それまで日本全体でも300本台しか発見されていなかったので、
これも、大発見だった。
1箇所で発掘された最大数も、それまでは24個。
・銅鐸は、“ひれ”を垂直に立てた状態で発掘された。荒神谷と同じ。
・丁寧に「埋められている」
・大きいの20個の中に、小さいのが入る形で(こちらは19個しか見つからなかったが、
何かで欠けた可能性がある)、合計39個。
・流水紋と袈裟襷紋が、畿内(河内、大和)との類似
・銅鐸は、「弥生時代の農耕祭祀」に使われていたと言う説があるが、
そうであれば、その後伝承されたりしていてもいいものだがそういう形跡が無い。
どうもそうではないのではないか。
・出雲大社は、明治以降の呼び方で、それ以前は杵築大社(きづきのおおやしろ)。
・出雲大社の本殿の造りは、「心の御柱」の周りを正方形に8本の柱が取り囲む「大社造り」で
出雲地方独特の造り。
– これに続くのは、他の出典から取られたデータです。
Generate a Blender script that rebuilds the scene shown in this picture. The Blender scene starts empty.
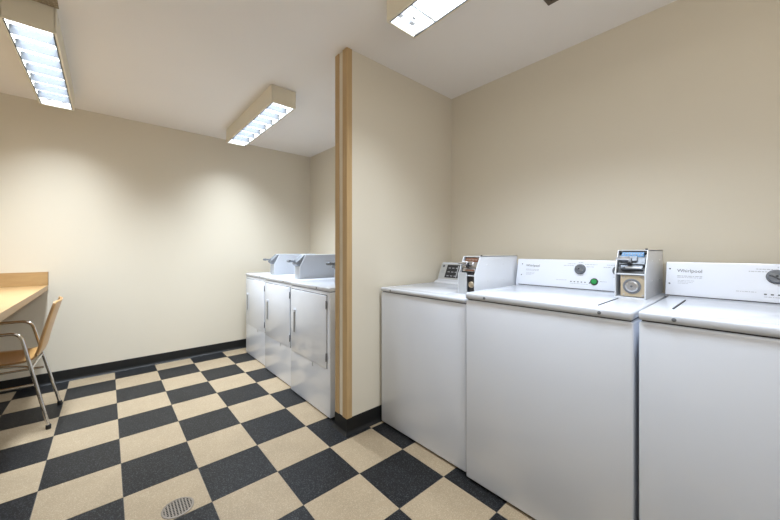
import bpy, bmesh, math, random
from mathutils import Vector, Matrix
random.seed(4)
C = bpy.context.scene.collection
PI = math.pi

# ------------------------------------------------------------ measurements
H = 2.4166            # ceiling
XR = 2.11             # wall behind the washers
XRR = 2.022           # wall behind the dryers
YB = 1.742            # back wall
YP = -0.58            # partition, face towards the washers
YPF = -0.452           # partition, face towards the dryers
XE = 1.067            # free end of the partition
XL = -1.07            # left wall
YN = -3.7             # wall behind the camera
T = .3048

# ------------------------------------------------------------ materials
def pmat(name, col, rough=.5, metal=0, coat=0, noise=None, bump=None, spec=.5, aniso=0):
    m = bpy.data.materials.new(name); m.use_nodes = True
    nt = m.node_tree; b = nt.nodes['Principled BSDF']
    b.inputs['Base Color'].default_value = (*col, 1)
    b.inputs['Roughness'].default_value = rough
    b.inputs['Metallic'].default_value = metal
    b.inputs['Coat Weight'].default_value = coat
    b.inputs['Coat Roughness'].default_value = .08
    b.inputs['Specular IOR Level'].default_value = spec
    tc = nt.nodes.new('ShaderNodeTexCoord')
    if noise:
        sc, amt = noise[0], noise[1]
        n = nt.nodes.new('ShaderNodeTexNoise'); n.inputs['Scale'].default_value = sc; n.inputs['Detail'].default_value = 4
        nt.links.new(tc.outputs['Object'], n.inputs['Vector'])
        mx = nt.nodes.new('ShaderNodeMixRGB'); mx.blend_type = 'MIX'
        mx.inputs[1].default_value = (*[c*(1-amt) for c in col], 1)
        mx.inputs[2].default_value = (*[min(1, c*(1+amt)) for c in col], 1)
        nt.links.new(n.outputs['Fac'], mx.inputs[0]); nt.links.new(mx.outputs[0], b.inputs['Base Color'])
    if bump:
        n = nt.nodes.new('ShaderNodeTexNoise'); n.inputs['Scale'].default_value = bump[0]; n.inputs['Detail'].default_value = 3
        nt.links.new(tc.outputs['Object'], n.inputs['Vector'])
        bp = nt.nodes.new('ShaderNodeBump'); bp.inputs['Strength'].default_value = bump[1]; bp.inputs['Distance'].default_value = .002
        nt.links.new(n.outputs['Fac'], bp.inputs['Height']); nt.links.new(bp.outputs['Normal'], b.inputs['Normal'])
    return m

def speckle_mat(name, base, dark, light, scale, lo, hi, rough):
    """vinyl composition tile: a mottled base with dark and light chips"""
    m = bpy.data.materials.new(name); m.use_nodes = True
    nt = m.node_tree; b = nt.nodes['Principled BSDF']; L = nt.links.new
    tc = nt.nodes.new('ShaderNodeTexCoord')
    n1 = nt.nodes.new('ShaderNodeTexNoise'); n1.inputs['Scale'].default_value = scale; n1.inputs['Detail'].default_value = 6; n1.inputs['Roughness'].default_value = .7
    n2 = nt.nodes.new('ShaderNodeTexVoronoi'); n2.inputs['Scale'].default_value = scale*1.3
    n3 = nt.nodes.new('ShaderNodeTexNoise'); n3.inputs['Scale'].default_value = 6; n3.inputs['Detail'].default_value = 5
    for n in (n1, n2, n3): L(tc.outputs['Object'], n.inputs['Vector'])
    r1 = nt.nodes.new('ShaderNodeValToRGB'); e = r1.color_ramp.elements
    e[0].position = .34; e[0].color = (*dark, 1); e[1].position = .46; e[1].color = (*base, 1)
    L(n1.outputs['Fac'], r1.inputs[0])
    sep = nt.nodes.new('ShaderNodeSeparateColor'); L(n2.outputs['Color'], sep.inputs[0])
    r2 = nt.nodes.new('ShaderNodeValToRGB'); e = r2.color_ramp.elements
    e[0].position = lo; e[0].color = (0, 0, 0, 1); e[1].position = hi; e[1].color = (1, 1, 1, 1)
    L(sep.outputs[0], r2.inputs[0])
    mx = nt.nodes.new('ShaderNodeMixRGB'); L(r2.outputs[0], mx.inputs[0]); L(r1.outputs[0], mx.inputs[1]); mx.inputs[2].default_value = (*light, 1)
    m2 = nt.nodes.new('ShaderNodeMixRGB'); m2.blend_type = 'MULTIPLY'; m2.inputs[0].default_value = .35
    r3 = nt.nodes.new('ShaderNodeValToRGB'); e = r3.color_ramp.elements
    e[0].position = .3; e[0].color = (.72, .72, .72, 1); e[1].position = .62; e[1].color = (1, 1, 1, 1)
    L(n3.outputs['Fac'], r3.inputs[0]); L(mx.outputs[0], m2.inputs[1]); L(r3.outputs[0], m2.inputs[2])
    L(m2.outputs[0], b.inputs['Base Color'])
    b.inputs['Roughness'].default_value = rough; b.inputs['Specular IOR Level'].default_value = .2
    return m

def wood_mat(name, a, b_, rough=.35, scale=(2, 30, 30)):
    m = bpy.data.materials.new(name); m.use_nodes = True
    nt = m.node_tree; b = nt.nodes['Principled BSDF']; L = nt.links.new
    tc = nt.nodes.new('ShaderNodeTexCoord'); mp = nt.nodes.new('ShaderNodeMapping'); mp.inputs['Scale'].default_value = scale
    n = nt.nodes.new('ShaderNodeTexNoise'); n.inputs['Scale'].default_value = 1.6; n.inputs['Detail'].default_value = 6; n.inputs['Distortion'].default_value = .6
    L(tc.outputs['Object'], mp.inputs[0]); L(mp.outputs[0], n.inputs['Vector'])
    r = nt.nodes.new('ShaderNodeValToRGB'); e = r.color_ramp.elements
    e[0].position = .3; e[0].color = (*a, 1); e[1].position = .7; e[1].color = (*b_, 1)
    L(n.outputs['Fac'], r.inputs[0]); L(r.outputs[0], b.inputs['Base Color']); b.inputs['Roughness'].default_value = rough
    return m

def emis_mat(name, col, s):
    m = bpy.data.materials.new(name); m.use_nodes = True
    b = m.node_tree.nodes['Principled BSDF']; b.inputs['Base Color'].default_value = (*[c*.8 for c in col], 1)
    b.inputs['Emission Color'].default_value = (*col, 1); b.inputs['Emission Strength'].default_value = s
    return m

M = dict(
    wall=pmat('wall_paint', (.72, .655, .54), .6, noise=(1.2, .02), bump=(160, .12)),
    ceiling=pmat('ceiling_paint', (.88, .835, .79), .8, noise=(1.5, .03), bump=(90, .15)),
    beige=speckle_mat('beige_tile', (.325, .250, .163), (.22, .165, .105), (.41, .33, .23), 260, .76, .86, .36),
    black=speckle_mat('black_tile', (.008, .008, .0085), (.004, .004, .005), (.05, .052, .056), 230, .78, .88, .38),
    grout=pmat('tile_seam', (.09, .08, .07), .8),
    base=pmat('black_vinyl', (.009, .009, .009), .45, spec=.3, noise=(8, .2)),
    tan=wood_mat('tan_wood_trim', (.44, .29, .135), (.53, .36, .18), .45, (30, 30, 2)),
    enamel=pmat('white_enamel', (.74, .775, .86), .24, coat=.5, noise=(3, .012)),
    deck=pmat('white_deck_enamel', (.64, .665, .73), .2, coat=.25, noise=(3, .01)),
    console=pmat('console_white', (.80, .825, .90), .18, coat=.3, noise=(3, .01)),
    seam=pmat('dark_seam', (.05, .05, .055), .6),
    greyp=pmat('grey_console', (.55, .55, .54), .35, noise=(5, .03)),
    metal=pmat('brushed_steel', (.62, .62, .64), .28, 1, noise=(30, .08)),
    boxgrey=pmat('coin_box_grey', (.52, .54, .57), .32, coat=.2, noise=(6, .03)),
    boxpale=pmat('pale_grey_box', (.50, .52, .56), .4, noise=(6, .02)),
    boxwhite=pmat('coin_box_white', (.74, .76, .80), .25, coat=.3, noise=(6, .02)),
    chrome=pmat('chrome', (.78, .77, .76), .1, 1, noise=(12, .03)),
    dark=pmat('dark_plastic', (.02, .02, .024), .3, noise=(20, .2)),
    pull=pmat('grey_pull', (.20, .205, .21), .45, noise=(20, .1)),
    dryer=pmat('dryer_enamel', (.78, .81, .88), .17, coat=.25, noise=(3, .01)),
    knob=pmat('knob_grey', (.16, .17, .19), .3, noise=(20, .1)),
    mech=pmat('dull_mechanism', (.20, .215, .24), .5, .5, noise=(90, .5)),
    brass=pmat('lock_plate_tan', (.50, .41, .29), .45, .1, noise=(12, .06)),
    blue=pmat('blue_strip', (.05, .20, .42), .4, noise=(20, .1)),
    brown=pmat('copper_brown', (.22, .10, .06), .4, .3, noise=(30, .2)),
    green=emis_mat('green_button', (.02, .30, .07), .12),
    ink=pmat('grey_ink', (.13, .13, .14), .6),
    inklight=pmat('pale_ink', (.42, .43, .46), .6),
    housing=pmat('cream_housing', (.80, .74, .61), .5, noise=(6, .02)),
    louver=pmat('louver_blade', (.042, .046, .054), .4, noise=(6, .01)),
    tube=emis_mat('fluorescent_tube', (.93, .97, 1), 3),
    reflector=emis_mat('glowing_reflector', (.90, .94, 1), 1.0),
    desk=wood_mat('maple_laminate', (.43, .265, .115), (.49, .315, .145), .35, (4, 1.2, 20)),
    deskedge=wood_mat('maple_edge', (.40, .26, .135), (.45, .30, .165), .4, (4, 1.2, 20)),
    ply=wood_mat('beech_plywood', (.45, .245, .08), (.52, .295, .11), .3, (20, 3, 3)),
    plyedge=wood_mat('plywood_edge', (.26, .14, .05), (.36, .20, .08), .5, (30, 30, 3)),
    rubber=pmat('black_rubber', (.015, .015, .015), .7, noise=(20, .2)),
    speck=speckle_mat('raw_ceiling_board', (.34, .27, .18), (.16, .12, .07), (.46, .38, .27), 120, .7, .85, .9),
    ventdark=pmat('brown_vent', (.10, .075, .055), .6, noise=(40, .2)),
    drain=pmat('drain_metal', (.20, .165, .13), .5, .2, noise=(25, .15)),
    hole=pmat('drain_hole', (.008, .008, .008), .9),
)

# ------------------------------------------------------------ mesh helpers
def box(bm, a, b, mi=0, bev=0, seg=2):
    lo = [min(a[i], b[i]) for i in range(3)]; hi = [max(a[i], b[i]) for i in range(3)]
    r = bmesh.ops.create_cube(bm, size=1)
    vs = r['verts']
    for v in vs:
        v.co = Vector([(lo[i]+hi[i])/2 + v.co[i]*(hi[i]-lo[i]) for i in range(3)])
    fs = set(f for v in vs for f in v.link_faces)
    for f in fs: f.material_index = mi
    if bev:
        es = list(set(e for v in vs for e in v.link_edges))
        r = bmesh.ops.bevel(bm, geom=es, offset=bev, segments=seg, affect='EDGES', profile=.5)
        for f in r['faces']: f.material_index = mi
    return vs

def frame_of(d):
    d = d.normalized(); up = Vector((0, 0, 1)) if abs(d.z) < .95 else Vector((1, 0, 0))
    x = d.cross(up).normalized(); return x, x.cross(d).normalized()

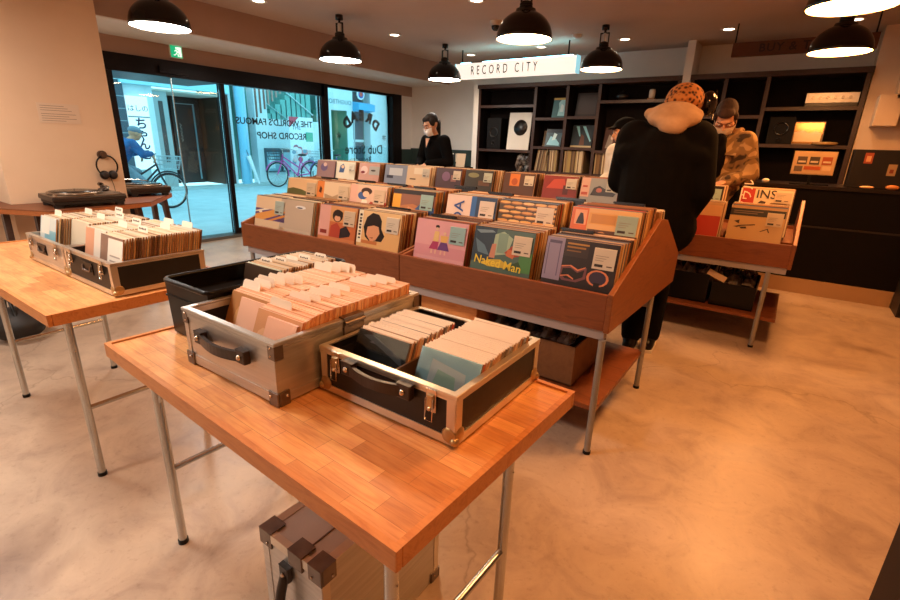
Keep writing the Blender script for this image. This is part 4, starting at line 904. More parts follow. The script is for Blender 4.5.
for s_ in (-1, 1):
    b = MB(); b.ball((-4.066, 1.49+s_*.027, .922), (.026, .03, .032), 'plastic_black', 16, 10); b.ball((-4.045, 1.49+s_*.024, .925), (.012, .022, .025), C('#2b201b', .8), 14, 8); b.build('ear_cup', r)
b = MB(); b.tube([(-4.07, 1.5, .90), (-4.08, 1.515, .85), (-4.085, 1.52, .80), (-4.05, 1.53, .76)], .0022, 'plastic_black', 6); b.build('cable', r)
o = MB(); o.cyl((-4.1, 1.478, 1.062), (-4.075, 1.478, 1.062), .028, C('#4d3424', .5), seg=20); o.cyl((-4.075, 1.478, 1.062), (-4.055, 1.478, 1.062), .02, C('#4d3424', .5), seg=20)
tag(o.build('wall_hook', at=(-4.1, 1.478, 1.05)), 'round brown wooden hook on the cream pillar holding headphones', 'hook')
b = MB()
b.ball((-3.7, .72, .09), (.17, .14, .10), C('#16110f', .6), 20, 12); b.tube([(-3.8, .7, .16), (-3.75, .7, .25), (-3.65, .7, .25), (-3.6, .7, .16)], .01, 'plastic_black', 8)
tag(b.build('bag', at=(-3.7, .72, 0)), 'dark bag on the floor beneath the far left table', 'bag')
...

現在の社殿は、延享元年(1744)から。
それ以前は、今よりも大きい社殿が建っていたといわれているが、
実態は定かではない(なかった)
例)・『口遊(くちずさみ)』(10世紀)の記述
『雲太・和二・京三』から
(出雲大社が一番大きい。次が奈良の大仏殿(15丈)、その次が京の太極殿)
・『金輪御造営差図』(千家尊祐氏造。『玉勝間(本居宣長)』にも記載)
柱の直径1丈(3メートル)、引橋1町(約109メートル)の巨大神殿の記述
・1999年、本殿地下を故事で掘り下げたとき、遺構が出てきたため
発掘開始。
・発掘により、3本の太い木を束ねた巨大な柱の遺構が3つ発掘された。
昔の社殿の“心御柱”“宇豆(うず)柱”“南東側の柱”の3つに推定される。
・発掘されたものと「金輪御造営差図」とを比べると、
柱の角度や柱間の距離が微妙に違うため、
「御造営図」は、発掘された柱より振りか、もしくは記憶に頼って描かれたための違いか。
どちらにしても、「ばかげた図面」と言われていたものが、「ばかげた」ものでは
無くなったことは確かである。
・年輪年代測定法が、木の特性により使用できなかったため、
炭素年代測定法により、心御柱・宇豆柱は1200年代のものと考えられる。
・同時に発掘された土器の考古学的年代は、12世紀後半~13世紀
・文献を調べると、“宝治2年(1248)の遷宮”というものがあり、これが該当すると考えられる。
・柱の遺構などを元に、何人かの建築家に復元図を書いてもらったが、
人それぞれの大きさ。
つまり、「16丈」の社殿があったと(すぐ言いたくなるが)単純にはいえない。
なお、H18年度に新しくできる島根県の「出雲古代歴史博物館」には、
そのいくつかの案の模型を(一つに絞らず、全部)展示するので、
皆さんの目で見て考えて欲しい。
・出雲地方に独特の建築様式である「大社造」(“9本柱”)と同様の遺構は
ほかに無いのか
↓
「青木遺跡」(8世紀後半~9世紀のもの)、三田谷遺跡、田和山遺跡、など。
・田和山遺跡では、山頂の「9本柱」の遺構を取り囲んで守るかのように(時代が違うが)、
弥生の遺跡(集落)がまわりにあるような空間構成になっている。
9本柱の遺構(の場所)は、山頂とうこともあり、何か特別な意味があった?
(※注:すみません、この辺私の記憶かなりあやふやです・・・)
講演後、司会の方のコメント(お名前失念・・・関係者の偉い方のはずだが・・・)
・今回の話でも、考古学者の方は本当に慎重に調査・考察を進めているんだと感じました。
・銅鐸は、整然と埋められている状態で発掘されるなど、
「わざと埋められている」ように思う。つまり
“のこしておいてはいけない理由があった”、と・・・
講演後、質疑応答
Q出雲の社殿は、中央やその他との違いをかたくなに守っているように思う。
やはり、中央との差別化を図る意図が働いていたのだろうか?
Aそうではないかという気がします。
Q荒神谷の銅剣・銅鐸類は、山の斜面に埋められていたが、
農耕祭祀ではないということで、出雲ではあばれ川として恐れられていた
「斐伊川」を鎮める為のものだったのでしょうか?
A斐伊川は確かに氾濫により流路を頻繁に変えていましたが、
荒神谷の近くまで来たということはないようです。
ただ、何らかの関係はあるかもしれません。